Transcripts are line-oriented. Each line begins with an opcode, optionally followed by a single space and the opcode's arguments.

Within the arguments of an operation, whitespace is significant. Opcodes are separated from their arguments by a single space. If there is more than one space, the additional spaces are part of the arguments. Trailing whitespace is also part of the argument.

Opcodes

# comment

Comments and blank lines are ignored.

$ command

Run a shell command. Commands are interpreted by mvdan.cc/sh (a bash-like shell in Go), so quoting, parameter expansion, and redirections generally work as expected.

1 / 2 output

Match an output line from the previous command:

  • 1 is stdout
  • 2 is stderr

Lines are matched exactly.

Transcript uses deterministic ordering (stderr first, then stdout). True chronological interleaving cannot be preserved due to OS pipe buffering.

1< / 2< file output

Like 1 / 2, but reference a file containing expected output.

  • For text files, the checker compares the file's contents as if the lines were inlined as 1 ... / 2 ... checks.
  • For binary files, the checker expects the command output to match a file reference line (for example 1< 001.bin).

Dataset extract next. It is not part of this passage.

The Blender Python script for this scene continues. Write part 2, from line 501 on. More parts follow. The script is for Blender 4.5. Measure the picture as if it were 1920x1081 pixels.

File paths are interpreted relative to the transcript session's current working directory (including after cd commands).

? exit code

Match the exit code of the previous command. If omitted, the expected exit code defaults to 0.

Directives (% ...)

Directives configure special interpreter behaviors.

% no-newline

Indicates that the last output line did not end with a newline character. It applies to the output stream (stdout/stderr) of the most recent output check.

This directive exists because .cmdt is line-based, but programs sometimes emit a final line without a trailing newline.

% dep <shell-args...>

Declares dependencies for the current transcript session, primarily for Go test caching when using cmdtest.Check.

The payload is parsed and expanded by the transcript shell runner (so quoting, parameter expansion, and < depfile redirection work). The expanded result is then interpreted by an intrinsic dep command:

  • Arguments starting with $ declare environment variable dependencies. The remainder of the argument is treated as the variable name (for example % dep '$PATH' declares PATH).
  • All other arguments declare file path dependencies.
  • If stdin is redirected into % dep (for example % dep < deps.txt), the depfile is read and each line is interpreted as an additional dependency.

Dependency declarations are best-effort: missing files or unset env vars do not fail the transcript check by themselves.

The % dep directive intentionally rejects shell constructs that could execute other commands (like command substitution), since those would introduce hidden subprocess dependencies that go test cannot reliably track.

Depfile Format

Depfiles are line-oriented data files. Depfiles do not perform shell expansion.

  • Blank lines are ignored.
  • Lines beginning with # are comments.
  • Lines beginning with $ declare environment variable dependencies (the remainder of the line is the variable name).
  • All other lines declare file path dependencies (the entire line is the file path).

Depfiles support minimal escaping:

  • \\ for a literal backslash
  • \$ for a literal leading $ in a file path
  • \n for a literal newline character in a path/name

Working Directory

Transcript inherits the working directory from the process that launches it. Directory changes (such as cd) persist throughout the transcript session.

Binary Output

Transcript detects binary output using heuristics.

  • Text output is recorded inline using 1 / 2.
  • Binary output is written to numbered files (001.bin, 002.bin, ...), and referenced via 1< / 2<.

This applies to both interactive recording (transcript shell) and automatic updates (transcript update).